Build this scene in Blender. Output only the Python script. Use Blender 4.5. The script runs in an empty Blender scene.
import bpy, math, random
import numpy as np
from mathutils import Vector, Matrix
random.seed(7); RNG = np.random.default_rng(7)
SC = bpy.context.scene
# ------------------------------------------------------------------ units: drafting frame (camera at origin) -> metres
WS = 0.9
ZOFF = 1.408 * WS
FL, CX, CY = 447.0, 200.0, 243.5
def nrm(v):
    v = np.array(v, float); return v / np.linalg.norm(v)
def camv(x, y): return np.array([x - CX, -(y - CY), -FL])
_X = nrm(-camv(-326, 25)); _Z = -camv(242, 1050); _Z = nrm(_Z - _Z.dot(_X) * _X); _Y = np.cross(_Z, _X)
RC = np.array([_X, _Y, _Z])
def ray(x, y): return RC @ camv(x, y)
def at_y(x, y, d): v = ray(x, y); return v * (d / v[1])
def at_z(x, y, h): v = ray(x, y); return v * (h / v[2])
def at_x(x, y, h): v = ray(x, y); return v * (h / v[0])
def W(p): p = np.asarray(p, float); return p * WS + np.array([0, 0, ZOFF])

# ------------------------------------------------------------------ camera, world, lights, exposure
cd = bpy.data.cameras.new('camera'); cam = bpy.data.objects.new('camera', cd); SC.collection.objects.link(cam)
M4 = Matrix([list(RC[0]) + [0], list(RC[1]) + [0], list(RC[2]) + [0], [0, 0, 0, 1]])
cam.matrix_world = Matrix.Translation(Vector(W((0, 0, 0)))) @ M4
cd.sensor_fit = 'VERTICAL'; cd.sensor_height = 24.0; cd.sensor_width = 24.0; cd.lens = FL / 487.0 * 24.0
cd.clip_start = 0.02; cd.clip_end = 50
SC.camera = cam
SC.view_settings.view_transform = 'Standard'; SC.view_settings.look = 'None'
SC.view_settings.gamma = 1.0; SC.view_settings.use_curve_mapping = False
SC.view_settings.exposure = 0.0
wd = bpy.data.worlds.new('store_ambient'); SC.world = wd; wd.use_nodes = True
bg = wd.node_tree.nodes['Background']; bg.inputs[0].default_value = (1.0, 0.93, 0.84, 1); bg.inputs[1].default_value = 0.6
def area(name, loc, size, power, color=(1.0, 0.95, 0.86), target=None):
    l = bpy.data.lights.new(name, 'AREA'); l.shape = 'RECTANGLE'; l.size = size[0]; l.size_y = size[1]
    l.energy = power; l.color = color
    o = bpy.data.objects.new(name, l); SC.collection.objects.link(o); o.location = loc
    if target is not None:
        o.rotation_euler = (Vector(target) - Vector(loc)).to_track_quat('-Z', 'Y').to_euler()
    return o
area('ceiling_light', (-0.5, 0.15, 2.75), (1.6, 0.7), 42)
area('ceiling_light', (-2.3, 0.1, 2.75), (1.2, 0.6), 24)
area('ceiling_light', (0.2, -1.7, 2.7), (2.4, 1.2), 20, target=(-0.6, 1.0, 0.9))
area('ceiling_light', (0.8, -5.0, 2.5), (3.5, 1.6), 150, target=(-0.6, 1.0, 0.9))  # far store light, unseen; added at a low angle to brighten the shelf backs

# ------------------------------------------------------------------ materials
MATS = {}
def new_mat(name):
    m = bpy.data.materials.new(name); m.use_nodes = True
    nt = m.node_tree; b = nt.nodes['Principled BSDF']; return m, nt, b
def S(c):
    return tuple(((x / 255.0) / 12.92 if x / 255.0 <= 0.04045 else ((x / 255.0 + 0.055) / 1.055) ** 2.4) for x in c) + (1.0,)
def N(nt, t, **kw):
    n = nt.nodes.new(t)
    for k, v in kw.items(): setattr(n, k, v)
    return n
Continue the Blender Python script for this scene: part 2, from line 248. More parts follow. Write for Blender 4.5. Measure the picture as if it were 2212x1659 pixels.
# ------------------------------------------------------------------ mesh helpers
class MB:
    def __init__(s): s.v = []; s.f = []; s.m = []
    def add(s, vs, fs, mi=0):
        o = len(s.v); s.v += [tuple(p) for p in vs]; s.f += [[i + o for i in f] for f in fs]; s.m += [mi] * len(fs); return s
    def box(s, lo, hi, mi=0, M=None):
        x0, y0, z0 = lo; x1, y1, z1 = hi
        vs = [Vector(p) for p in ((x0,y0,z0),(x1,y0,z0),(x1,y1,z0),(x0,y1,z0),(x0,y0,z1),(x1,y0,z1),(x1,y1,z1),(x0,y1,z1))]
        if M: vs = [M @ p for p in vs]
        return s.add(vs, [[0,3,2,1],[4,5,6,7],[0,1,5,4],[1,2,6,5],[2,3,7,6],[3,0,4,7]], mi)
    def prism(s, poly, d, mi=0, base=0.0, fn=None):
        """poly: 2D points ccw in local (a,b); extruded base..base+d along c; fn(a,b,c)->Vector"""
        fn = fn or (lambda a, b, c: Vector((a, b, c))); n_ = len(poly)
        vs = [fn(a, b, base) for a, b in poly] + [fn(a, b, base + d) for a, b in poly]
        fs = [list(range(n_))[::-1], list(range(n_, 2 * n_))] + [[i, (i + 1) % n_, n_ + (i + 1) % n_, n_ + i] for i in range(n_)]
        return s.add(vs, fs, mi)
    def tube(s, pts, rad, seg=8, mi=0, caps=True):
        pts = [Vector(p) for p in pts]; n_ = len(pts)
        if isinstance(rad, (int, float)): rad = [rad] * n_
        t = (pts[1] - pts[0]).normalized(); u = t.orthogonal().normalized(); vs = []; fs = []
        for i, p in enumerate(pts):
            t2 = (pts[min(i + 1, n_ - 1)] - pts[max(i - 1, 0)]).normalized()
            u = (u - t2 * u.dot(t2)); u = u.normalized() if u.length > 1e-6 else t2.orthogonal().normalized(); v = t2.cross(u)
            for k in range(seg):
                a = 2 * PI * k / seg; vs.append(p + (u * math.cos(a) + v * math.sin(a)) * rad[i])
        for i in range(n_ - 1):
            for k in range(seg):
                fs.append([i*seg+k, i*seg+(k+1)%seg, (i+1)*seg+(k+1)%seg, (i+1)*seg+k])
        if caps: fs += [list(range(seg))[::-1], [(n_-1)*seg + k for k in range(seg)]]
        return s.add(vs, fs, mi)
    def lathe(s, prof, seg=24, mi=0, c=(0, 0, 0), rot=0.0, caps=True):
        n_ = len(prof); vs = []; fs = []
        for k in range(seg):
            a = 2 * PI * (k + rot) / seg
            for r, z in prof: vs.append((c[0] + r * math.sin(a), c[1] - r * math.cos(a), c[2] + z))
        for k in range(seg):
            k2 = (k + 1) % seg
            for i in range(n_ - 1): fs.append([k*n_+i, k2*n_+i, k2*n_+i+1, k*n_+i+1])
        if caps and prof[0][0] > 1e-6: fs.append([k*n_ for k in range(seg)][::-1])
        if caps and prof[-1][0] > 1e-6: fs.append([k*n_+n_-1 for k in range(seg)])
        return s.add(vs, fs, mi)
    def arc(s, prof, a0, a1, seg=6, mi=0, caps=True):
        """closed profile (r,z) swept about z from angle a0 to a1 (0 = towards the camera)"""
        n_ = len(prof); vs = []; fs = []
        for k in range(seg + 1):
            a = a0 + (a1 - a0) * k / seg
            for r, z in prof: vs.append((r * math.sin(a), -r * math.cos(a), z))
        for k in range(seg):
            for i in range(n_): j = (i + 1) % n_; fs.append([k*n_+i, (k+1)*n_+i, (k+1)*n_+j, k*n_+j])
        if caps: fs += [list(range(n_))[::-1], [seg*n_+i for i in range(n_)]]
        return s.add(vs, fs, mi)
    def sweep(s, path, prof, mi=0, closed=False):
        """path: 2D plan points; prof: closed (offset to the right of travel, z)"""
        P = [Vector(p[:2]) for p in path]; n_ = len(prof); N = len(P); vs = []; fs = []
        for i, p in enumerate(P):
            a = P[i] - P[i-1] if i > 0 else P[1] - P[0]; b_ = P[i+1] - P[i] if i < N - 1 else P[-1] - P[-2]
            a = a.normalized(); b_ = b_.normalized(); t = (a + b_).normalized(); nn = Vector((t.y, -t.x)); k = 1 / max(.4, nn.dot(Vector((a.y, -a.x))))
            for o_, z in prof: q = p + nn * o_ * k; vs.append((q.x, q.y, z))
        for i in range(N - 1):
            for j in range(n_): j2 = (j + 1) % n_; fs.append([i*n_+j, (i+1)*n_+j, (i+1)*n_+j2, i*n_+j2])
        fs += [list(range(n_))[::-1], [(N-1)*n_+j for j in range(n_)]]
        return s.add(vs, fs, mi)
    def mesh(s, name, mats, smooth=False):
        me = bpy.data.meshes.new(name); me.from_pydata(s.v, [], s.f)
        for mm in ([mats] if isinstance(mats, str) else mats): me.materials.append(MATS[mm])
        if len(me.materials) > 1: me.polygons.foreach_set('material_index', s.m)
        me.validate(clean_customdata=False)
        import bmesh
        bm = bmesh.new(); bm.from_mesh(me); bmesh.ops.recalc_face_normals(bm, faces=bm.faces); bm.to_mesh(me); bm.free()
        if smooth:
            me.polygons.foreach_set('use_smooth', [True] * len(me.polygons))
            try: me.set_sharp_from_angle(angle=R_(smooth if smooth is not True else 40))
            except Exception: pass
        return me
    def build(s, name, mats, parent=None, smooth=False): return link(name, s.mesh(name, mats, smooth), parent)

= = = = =

- _Exercise description_
Look through the records and gather every line containing "scene".

- _Answer for the task_
Build this scene in Blender. Output only the Python script. Use Blender 4.5. The script runs in an empty Blender scene.
SC = bpy.context.scene
Continue the Blender Python script for this scene: part 2, from line 248. More parts follow. Write for Blender 4.5. Measure the picture as if it were 2212x1659 pixels.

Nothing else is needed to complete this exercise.